I’ve sent you and Wells an email about the ink swap needed to move forward on this. Hopefully we can work something out. I’ll post separately about the switch to P2.
[QUOTE=jon;8733]the R1900 takes about 30 seconds to pull out the mk cart and insert the pk cart. this is how Piezography users have been printing with the R1800, R1900, R2400 and R2880 since many many years ago. why reinvent the wheel?
just pull out the MK to print glossy and put in the PK - GO should be in the LLK position already. then put the MK back in when you want to print matte. No head cleaning other than inserting the cart is required. that’s how it is designed to be used and how it has been used for many many years. i’m not certain why you are trying to use it in the way that you are.[/QUOTE]
I’ve been reflecting on these comments. There’s a deep irony here. It’s not clear whether you were allowing for this, but there is a mandatory head cleaning required by the printer when you switch carts on these cart-on-head printers, unlike the printers with ink lines and dampers. And this is the source of the irony. Let me explain.
Once upon a time I was printing with a 2100 (K2), printing colour on gloss and B&W on matte using QTR. However if you swap often enough then you quickly get sick of the mandatory head-clean as part of the MK/PK swap, esp at OEM small cart prices.
So I thought that having a dedicated B&W matte printer was the way to go.

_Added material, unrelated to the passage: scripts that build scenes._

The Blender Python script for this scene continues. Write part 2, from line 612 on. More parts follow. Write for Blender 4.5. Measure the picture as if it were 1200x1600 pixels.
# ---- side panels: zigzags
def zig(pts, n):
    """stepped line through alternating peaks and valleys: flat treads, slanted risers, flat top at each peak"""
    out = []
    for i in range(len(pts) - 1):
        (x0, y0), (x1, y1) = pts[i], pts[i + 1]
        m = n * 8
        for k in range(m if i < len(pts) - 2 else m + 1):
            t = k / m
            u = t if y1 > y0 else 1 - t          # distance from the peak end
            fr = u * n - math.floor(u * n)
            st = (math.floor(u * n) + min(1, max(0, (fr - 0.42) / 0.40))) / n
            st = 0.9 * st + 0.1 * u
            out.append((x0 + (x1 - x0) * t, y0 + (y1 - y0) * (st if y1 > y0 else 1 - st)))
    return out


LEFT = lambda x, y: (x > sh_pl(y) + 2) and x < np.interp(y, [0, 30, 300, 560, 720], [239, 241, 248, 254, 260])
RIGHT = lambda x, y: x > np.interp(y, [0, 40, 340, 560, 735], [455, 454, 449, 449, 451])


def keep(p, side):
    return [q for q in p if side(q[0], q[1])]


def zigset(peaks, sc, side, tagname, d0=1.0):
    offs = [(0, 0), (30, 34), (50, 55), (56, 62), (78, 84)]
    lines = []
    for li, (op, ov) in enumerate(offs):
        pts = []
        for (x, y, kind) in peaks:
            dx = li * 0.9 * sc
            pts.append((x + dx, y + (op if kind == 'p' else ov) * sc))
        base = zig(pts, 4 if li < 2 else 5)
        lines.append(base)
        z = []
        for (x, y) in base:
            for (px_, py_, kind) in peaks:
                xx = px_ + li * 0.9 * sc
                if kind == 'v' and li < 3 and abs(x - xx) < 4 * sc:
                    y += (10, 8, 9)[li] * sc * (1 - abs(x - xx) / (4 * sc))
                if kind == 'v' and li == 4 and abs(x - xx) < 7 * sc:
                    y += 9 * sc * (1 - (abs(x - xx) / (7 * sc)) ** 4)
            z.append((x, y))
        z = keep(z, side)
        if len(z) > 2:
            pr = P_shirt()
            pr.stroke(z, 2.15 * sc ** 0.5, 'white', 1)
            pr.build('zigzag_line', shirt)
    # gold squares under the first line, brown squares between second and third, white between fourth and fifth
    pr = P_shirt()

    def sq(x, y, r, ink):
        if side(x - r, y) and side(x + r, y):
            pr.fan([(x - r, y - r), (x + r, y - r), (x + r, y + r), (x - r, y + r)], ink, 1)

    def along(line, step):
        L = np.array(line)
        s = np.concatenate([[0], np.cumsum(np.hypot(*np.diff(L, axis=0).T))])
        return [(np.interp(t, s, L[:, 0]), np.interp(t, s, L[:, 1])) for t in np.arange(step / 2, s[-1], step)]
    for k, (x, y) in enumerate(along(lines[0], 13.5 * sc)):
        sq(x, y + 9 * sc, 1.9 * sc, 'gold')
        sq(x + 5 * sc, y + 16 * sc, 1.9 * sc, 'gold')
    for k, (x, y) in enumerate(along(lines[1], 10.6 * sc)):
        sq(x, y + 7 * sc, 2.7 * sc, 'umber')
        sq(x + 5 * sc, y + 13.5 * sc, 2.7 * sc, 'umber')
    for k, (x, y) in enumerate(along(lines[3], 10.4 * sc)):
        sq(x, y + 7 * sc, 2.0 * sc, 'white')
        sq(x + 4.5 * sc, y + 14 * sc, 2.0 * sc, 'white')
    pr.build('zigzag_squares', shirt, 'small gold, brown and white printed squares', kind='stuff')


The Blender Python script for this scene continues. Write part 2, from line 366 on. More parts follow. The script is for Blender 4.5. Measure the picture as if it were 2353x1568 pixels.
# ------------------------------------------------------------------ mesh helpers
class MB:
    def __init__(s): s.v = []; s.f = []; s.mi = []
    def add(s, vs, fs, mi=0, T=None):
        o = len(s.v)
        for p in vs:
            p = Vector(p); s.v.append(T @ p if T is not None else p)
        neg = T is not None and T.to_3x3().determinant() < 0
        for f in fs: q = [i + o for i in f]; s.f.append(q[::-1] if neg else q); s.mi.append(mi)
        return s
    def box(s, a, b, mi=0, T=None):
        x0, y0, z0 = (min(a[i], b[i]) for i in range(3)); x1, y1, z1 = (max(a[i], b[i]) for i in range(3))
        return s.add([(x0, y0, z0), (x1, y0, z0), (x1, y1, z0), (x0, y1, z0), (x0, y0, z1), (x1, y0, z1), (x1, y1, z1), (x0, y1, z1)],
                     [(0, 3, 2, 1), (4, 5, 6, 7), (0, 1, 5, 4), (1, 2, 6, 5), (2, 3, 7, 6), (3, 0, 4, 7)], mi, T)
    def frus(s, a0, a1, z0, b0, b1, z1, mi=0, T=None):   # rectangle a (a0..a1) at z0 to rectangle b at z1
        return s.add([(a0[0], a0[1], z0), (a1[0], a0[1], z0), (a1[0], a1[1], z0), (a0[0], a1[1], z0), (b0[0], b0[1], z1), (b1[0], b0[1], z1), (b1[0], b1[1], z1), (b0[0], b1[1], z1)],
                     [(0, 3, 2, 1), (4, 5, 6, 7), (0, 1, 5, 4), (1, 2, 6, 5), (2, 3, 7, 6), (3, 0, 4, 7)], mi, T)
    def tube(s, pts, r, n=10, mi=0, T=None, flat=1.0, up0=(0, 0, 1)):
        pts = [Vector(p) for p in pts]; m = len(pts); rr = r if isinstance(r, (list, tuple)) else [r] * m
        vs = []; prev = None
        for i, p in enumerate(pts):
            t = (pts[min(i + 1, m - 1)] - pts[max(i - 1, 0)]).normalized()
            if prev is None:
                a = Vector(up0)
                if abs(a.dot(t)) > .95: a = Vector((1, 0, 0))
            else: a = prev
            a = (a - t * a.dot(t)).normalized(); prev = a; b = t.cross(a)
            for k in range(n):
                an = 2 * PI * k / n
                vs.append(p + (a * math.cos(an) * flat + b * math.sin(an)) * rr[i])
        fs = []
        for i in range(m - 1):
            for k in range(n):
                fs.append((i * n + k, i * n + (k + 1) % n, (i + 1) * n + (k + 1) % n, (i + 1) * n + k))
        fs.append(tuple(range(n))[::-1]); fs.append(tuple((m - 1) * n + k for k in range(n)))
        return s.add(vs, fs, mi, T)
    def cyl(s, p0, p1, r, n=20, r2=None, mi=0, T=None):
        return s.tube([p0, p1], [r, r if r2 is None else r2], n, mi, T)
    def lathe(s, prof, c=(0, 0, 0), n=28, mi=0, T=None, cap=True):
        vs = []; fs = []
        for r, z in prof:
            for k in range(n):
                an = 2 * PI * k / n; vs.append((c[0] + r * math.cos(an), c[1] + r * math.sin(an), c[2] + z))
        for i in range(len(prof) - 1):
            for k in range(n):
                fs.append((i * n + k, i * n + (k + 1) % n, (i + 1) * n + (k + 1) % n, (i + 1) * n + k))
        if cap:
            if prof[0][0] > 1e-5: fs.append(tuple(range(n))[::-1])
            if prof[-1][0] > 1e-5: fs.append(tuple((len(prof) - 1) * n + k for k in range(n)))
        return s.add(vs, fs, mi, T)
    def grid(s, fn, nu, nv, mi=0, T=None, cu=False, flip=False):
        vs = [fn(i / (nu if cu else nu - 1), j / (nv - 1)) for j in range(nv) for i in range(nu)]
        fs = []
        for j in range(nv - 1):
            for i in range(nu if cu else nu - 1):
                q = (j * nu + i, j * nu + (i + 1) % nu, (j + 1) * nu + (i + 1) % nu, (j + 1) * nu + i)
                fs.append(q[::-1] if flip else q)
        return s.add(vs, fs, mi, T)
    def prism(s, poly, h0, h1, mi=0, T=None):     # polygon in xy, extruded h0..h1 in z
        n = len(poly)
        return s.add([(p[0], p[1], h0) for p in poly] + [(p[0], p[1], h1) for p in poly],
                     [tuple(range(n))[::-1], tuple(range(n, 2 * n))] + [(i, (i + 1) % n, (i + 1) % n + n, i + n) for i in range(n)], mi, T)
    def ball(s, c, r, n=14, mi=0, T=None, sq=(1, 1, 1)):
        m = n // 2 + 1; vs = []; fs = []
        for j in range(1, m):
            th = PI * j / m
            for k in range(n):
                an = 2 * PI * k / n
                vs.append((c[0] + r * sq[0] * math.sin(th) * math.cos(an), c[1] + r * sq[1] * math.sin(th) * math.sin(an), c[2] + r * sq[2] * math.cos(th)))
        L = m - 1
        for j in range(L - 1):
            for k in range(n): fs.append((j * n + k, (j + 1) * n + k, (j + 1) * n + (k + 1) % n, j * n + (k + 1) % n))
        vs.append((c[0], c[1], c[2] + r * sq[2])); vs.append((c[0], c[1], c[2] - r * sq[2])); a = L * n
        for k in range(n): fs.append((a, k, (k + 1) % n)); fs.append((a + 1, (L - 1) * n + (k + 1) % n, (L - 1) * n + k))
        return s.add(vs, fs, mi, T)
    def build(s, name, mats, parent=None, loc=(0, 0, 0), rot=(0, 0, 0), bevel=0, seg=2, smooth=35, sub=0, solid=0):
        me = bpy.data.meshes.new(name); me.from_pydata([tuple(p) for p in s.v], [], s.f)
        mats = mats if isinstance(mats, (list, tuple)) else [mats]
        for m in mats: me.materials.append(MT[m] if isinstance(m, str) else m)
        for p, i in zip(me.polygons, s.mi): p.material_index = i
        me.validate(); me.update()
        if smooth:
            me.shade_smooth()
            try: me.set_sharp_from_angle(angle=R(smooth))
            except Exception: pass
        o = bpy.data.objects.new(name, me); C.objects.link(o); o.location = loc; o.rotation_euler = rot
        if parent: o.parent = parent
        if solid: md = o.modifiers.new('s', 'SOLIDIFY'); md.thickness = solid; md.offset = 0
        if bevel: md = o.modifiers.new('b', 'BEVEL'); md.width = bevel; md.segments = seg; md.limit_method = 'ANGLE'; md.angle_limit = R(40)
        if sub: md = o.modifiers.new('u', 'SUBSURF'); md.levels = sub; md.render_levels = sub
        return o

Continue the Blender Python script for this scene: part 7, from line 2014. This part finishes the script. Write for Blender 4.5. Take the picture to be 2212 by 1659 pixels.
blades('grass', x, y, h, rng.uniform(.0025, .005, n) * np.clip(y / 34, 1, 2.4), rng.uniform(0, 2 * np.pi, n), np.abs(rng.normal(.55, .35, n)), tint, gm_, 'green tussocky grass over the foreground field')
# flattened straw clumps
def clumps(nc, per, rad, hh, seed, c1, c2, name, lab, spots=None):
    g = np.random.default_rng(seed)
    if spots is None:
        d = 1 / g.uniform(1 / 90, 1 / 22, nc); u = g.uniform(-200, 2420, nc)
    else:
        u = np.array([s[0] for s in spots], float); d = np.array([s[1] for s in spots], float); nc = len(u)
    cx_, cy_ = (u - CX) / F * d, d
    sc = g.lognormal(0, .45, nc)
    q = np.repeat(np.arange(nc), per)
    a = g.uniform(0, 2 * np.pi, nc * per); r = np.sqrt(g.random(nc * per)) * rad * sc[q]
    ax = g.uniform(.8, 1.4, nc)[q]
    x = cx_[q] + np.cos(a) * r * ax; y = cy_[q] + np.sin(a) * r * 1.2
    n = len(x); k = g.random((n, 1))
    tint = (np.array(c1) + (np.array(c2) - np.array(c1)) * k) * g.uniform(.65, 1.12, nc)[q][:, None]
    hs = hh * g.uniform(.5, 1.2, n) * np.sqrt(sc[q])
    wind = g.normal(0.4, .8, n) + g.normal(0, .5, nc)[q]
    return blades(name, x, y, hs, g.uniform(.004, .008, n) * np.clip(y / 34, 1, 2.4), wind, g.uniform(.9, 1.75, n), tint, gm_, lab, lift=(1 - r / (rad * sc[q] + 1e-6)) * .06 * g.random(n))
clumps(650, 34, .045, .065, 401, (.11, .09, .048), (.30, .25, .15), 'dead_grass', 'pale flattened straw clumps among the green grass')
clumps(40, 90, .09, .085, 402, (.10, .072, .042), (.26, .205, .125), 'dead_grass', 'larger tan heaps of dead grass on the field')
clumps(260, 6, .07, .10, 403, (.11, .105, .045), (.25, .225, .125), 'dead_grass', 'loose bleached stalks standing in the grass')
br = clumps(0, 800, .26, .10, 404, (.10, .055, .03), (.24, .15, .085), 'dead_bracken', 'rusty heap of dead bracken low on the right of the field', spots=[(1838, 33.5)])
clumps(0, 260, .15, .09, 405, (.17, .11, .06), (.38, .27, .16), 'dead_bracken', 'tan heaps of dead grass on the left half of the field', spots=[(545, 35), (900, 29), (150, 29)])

I researched B&W inksets and opted for piezo over the much cheaper Roark inksets because of the reputation of the latter for clogging.
This was at about the time that the 1400/1410 came out and you were talking up its 1.5pl drop size. It was an inexpensive introduction, so I had the 2100 for colour gloss and 1410 for B&W matte.
In a moment of rashness, a few years later I upgraded to the R1900, partly to get K7 rather than K6 (more on this below), but as I recall it was still all-matte for piezo at that point.
Fast forward a couple more years and you could do gloss piezo, but you have to swap MK & PK. Fortunately by the time I got around to doing this, it was known that WN1 didn’t lose any dmax on matte, and so I was in the happy position of being able to have both a colour and B&W printer and still not have to do the dreaded MK/PK swap.
But those happy times are over. Or are they?
The irony in all this is that I took up piezo precisely in order to avoid what what you are encouraging me to do. If I was prepared to “use the system as it was intended”, i.e. flush ink down the waste tube at every ink change, then I probably wouldn’t be here in the first place. That’s the irony.
As Jeff said in another thread, we’re just as concerned as anyone here about print quality. That’s why we’re here now. But speaking for myself, I have an aversion to unnecessary waste. I really don’t like flushing ink down the tubes. Yes, if we’re going to print then we’re going to have to consume ink and paper and carts - you can’t make the proverbial omelette without breaking the proverbial eggs. And not all of it is going to be productive - there are drafts, proofs, linearisation plots, unavoidable head cleans, etc. But I really object to the MP/PK swap waste.
And the 3880 is worse. If you need to do the swap every two weeks to keep the ink flowing then that’s 6ml for the round-trip each time, and over 12 weeks that’s 36 ml of ink and in six months you’d have flushed an entire cart’s worth of ink down the tubes. Seriously?
Discovering that I can get P2 to work on the R1900 was a great relief. I think it makes even more sense on the 3880. I have never seen a benefit from switching from K6 to K7 and to be honest I felt initially like I wasted my money when I upgraded to the R1900. I don’t really feel that way now, as there is a much better build and the option for gloss, but I have always regarded shade 7 as an unnecessary extravagance. Perhaps those printing a lot of high-key images in large sizes might benefit, but who else?
Why am I engaging in this rant? Because I think you have the solution already available. I think P2 is the answer. In my view, in the absence of a universal black, P2 is a less wasteful form of piezo. My suggestion is that you promote P2 to a greater extent, even in printers where you feel that it is not needed, and complete the set of P2 curves for common papers.